Seeing and experiencing things green is said to be restful and restorative, and good for one’s blood pressure and wellbeing. For many people, even imagining something green puts a skip in their step.
It is not for nothing, though, that Kermit sang It’s Not Easy Being Green. For a start, green is not one of the primary colours but a secondary one made up of yellow and blue. When those are the colours used by Act New Zealand, that is a pretty uncomfortable truth for the Green Party.
Then there are the epithets which can teasingly be used to poke fun at Green Party members or supporters, invoking Cleopatra’s "salad days, when I was green in judgement" quote from Shakespeare’s Antony and Cleopatra, or the more prosaic "not as green as I am cabbage-looking".
New Zealand politicians from other parties are often even less subtle about the Greens. Yesterday, Public Service Minister Judith Collins called them "frankly bonkers".
Harsh words indeed, although there can be little doubt that the Green Party we now see in Parliament is many, many miles away from the party of former leaders Jeanette Fitzsimons and Rod Donald, and even from the more recent one co-led by James Shaw.

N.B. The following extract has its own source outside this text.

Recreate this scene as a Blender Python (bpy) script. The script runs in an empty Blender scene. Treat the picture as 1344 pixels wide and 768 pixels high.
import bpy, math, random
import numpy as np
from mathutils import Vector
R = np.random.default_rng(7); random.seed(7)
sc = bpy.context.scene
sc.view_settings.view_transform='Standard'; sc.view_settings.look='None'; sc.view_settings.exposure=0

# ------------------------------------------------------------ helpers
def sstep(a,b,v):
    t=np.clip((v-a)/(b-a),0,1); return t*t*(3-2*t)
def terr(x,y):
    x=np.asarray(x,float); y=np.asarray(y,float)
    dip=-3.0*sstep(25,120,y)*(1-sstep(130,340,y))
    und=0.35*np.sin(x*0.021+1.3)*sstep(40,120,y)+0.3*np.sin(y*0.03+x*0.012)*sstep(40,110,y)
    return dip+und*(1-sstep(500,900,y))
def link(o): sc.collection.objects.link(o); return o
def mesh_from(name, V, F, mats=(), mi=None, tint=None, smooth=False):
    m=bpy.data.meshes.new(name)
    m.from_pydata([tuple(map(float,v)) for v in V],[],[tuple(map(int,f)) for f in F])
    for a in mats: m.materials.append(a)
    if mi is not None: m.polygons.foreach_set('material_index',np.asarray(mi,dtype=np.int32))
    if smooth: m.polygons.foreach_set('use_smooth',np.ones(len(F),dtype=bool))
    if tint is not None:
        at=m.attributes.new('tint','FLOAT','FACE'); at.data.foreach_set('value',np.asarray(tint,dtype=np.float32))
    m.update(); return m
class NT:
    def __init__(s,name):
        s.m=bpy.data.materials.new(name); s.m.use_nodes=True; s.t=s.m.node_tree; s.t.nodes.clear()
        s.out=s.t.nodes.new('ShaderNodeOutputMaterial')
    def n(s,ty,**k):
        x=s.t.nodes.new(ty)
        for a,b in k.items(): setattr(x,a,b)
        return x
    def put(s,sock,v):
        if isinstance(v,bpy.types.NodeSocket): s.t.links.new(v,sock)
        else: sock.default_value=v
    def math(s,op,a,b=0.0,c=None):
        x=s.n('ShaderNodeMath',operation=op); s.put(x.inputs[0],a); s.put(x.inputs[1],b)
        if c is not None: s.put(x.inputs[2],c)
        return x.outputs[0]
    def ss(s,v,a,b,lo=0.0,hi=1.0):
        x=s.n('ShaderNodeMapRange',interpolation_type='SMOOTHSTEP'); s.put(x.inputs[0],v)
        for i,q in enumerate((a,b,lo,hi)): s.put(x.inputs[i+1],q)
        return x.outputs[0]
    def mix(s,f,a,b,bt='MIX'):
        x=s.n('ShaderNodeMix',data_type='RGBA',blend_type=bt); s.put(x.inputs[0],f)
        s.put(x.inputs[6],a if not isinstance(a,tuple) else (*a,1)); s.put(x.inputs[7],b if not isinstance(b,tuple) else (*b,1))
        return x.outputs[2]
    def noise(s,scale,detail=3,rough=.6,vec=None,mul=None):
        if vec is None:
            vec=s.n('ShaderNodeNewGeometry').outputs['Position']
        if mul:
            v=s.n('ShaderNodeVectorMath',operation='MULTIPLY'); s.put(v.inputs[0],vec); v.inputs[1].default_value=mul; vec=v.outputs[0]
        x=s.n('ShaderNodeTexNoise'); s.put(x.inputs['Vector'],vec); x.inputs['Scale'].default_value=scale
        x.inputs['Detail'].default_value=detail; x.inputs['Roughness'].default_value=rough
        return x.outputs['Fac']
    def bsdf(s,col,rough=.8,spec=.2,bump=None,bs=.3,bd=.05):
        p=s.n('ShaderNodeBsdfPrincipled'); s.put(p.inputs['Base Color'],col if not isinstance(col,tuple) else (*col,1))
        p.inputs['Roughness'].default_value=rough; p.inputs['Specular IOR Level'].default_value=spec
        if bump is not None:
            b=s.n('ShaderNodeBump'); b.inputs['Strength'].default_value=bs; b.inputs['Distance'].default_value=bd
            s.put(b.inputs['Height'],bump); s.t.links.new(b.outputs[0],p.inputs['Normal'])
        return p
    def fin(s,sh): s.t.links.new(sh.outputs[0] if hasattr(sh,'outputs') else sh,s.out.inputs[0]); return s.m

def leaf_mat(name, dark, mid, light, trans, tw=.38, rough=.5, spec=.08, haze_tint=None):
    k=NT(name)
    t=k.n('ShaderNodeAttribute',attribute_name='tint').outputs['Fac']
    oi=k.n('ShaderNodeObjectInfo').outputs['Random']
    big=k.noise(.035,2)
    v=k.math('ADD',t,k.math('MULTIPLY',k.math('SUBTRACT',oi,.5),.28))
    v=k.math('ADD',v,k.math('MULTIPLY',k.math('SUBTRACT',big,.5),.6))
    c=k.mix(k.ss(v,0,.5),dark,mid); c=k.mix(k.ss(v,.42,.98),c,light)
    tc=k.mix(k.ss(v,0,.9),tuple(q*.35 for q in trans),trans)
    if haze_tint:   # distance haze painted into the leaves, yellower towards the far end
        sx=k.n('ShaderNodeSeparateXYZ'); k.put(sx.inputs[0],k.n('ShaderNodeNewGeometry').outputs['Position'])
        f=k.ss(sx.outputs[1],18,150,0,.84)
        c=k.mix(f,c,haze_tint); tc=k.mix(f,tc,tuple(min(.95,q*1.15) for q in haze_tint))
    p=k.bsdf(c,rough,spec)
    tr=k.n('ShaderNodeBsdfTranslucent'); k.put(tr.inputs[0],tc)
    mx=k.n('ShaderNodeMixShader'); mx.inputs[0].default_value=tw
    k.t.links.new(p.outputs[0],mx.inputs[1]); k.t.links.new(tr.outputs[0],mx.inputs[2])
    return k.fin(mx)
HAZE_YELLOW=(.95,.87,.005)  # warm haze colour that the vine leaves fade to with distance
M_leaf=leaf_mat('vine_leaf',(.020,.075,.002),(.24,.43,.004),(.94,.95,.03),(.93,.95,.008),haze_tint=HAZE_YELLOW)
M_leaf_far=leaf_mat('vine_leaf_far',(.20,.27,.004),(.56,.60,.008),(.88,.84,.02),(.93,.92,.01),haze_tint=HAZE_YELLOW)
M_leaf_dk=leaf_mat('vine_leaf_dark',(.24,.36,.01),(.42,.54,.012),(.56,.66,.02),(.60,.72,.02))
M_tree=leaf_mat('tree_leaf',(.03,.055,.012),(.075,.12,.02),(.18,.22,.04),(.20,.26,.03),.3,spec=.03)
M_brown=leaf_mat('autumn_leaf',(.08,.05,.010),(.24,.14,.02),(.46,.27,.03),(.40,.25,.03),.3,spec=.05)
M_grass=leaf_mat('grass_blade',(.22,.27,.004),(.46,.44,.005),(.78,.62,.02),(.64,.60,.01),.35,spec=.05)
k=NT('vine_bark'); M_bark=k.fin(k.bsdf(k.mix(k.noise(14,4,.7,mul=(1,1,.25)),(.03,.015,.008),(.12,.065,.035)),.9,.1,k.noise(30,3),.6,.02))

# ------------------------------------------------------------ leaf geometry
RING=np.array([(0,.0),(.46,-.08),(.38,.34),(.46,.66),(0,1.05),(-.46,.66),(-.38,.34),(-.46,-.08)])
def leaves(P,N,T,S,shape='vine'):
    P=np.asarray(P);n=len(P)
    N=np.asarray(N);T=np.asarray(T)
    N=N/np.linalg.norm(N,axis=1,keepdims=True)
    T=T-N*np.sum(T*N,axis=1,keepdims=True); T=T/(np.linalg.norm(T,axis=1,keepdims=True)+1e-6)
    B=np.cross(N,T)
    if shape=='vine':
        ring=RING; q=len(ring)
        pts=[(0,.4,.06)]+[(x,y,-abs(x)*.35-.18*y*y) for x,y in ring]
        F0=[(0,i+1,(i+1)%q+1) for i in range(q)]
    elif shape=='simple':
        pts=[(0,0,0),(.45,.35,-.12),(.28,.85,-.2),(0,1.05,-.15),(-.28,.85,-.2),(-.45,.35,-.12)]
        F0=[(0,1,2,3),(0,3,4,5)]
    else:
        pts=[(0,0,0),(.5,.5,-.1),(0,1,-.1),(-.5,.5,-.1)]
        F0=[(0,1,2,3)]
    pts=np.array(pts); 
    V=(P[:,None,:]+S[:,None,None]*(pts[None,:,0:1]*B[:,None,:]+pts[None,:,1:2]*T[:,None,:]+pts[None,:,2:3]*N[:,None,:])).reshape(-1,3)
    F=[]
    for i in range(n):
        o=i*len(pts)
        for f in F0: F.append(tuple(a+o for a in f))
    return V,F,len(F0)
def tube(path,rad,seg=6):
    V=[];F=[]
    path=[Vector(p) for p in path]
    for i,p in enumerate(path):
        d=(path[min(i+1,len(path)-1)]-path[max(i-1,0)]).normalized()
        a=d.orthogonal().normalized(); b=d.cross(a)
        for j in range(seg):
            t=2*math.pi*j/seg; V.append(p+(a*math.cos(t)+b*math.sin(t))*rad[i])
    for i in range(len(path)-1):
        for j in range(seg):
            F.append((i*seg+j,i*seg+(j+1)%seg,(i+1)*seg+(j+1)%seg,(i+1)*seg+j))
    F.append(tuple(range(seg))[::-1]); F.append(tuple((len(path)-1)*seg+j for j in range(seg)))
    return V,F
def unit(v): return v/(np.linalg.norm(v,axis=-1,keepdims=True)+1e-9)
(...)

Kermit knows a thing or two. The Greens are in a difficult position, one which opens them up to criticism whatever they do.
Their tradition is to be a party which first and foremost advocates for the environment and its protection, at the expense of the economy if such a clash of philosophies arises. Yet, it is unlikely that any party will gain major traction in a parliament if it is solely a one-trick pony.
For that reason, the Greens have been forced to expand their offerings to policies running the full gamut of portfolios, from the more obvious close cousins to the environment, such as sustainable transport and housing, to more radical political activism on gender diversity, immigration and the plight of Palestinians. Yet all the time in the background they have to deal with the cry of "shouldn’t you be focusing on the environment?".

Their cornerstone ideas include free GP visits and nursing services, annual free dental checkups and basic dental care, free prescriptions, 20 hours of free childcare a week for children up to school age, and a guarantee to ensure anyone studying or out of work an income of at least $395 a week.
The intention is to fund the policies by increasing taxes on the country’s wealthiest people. Among their proposals to do that are a wealth tax, a rise in income tax for those on more than $120,000 a year, a tax on the use of private jets, stopping interest breaks for landlords, and doubling royalty payments on mineral extraction.
The private jet tax would make the aircraft owner/operator pay $5000 per passenger each time they arrived and departed from New Zealand. At the other end of the emissions spectrum, the Greens want to breathe new life into regional passenger rail services, including where they are desperately needed, in the South and between Dunedin and Christchurch, and eventually electrify them.
The intention of the budget would be to raise almost $89 billion over four years, in order to pay for the free healthcare and other policies.
Predictably, the government and its supporters have leapt on the proposals, calling them left-wing economic madness, "kookiness" and a "clown show". Deputy Prime Minister Winston Peters was unsurprisingly the most ardent belittler, labelling it a "pink, Marxist plan".
As laudable as the ends are, and who could possibly argue that free healthcare and childcare would be a bad thing, the means of getting there do certainly appear too extreme. But, of course, that still allows room for scaling things back to a more moderate approach.
In the meantime, though, we say bring back passenger rail in the South regardless.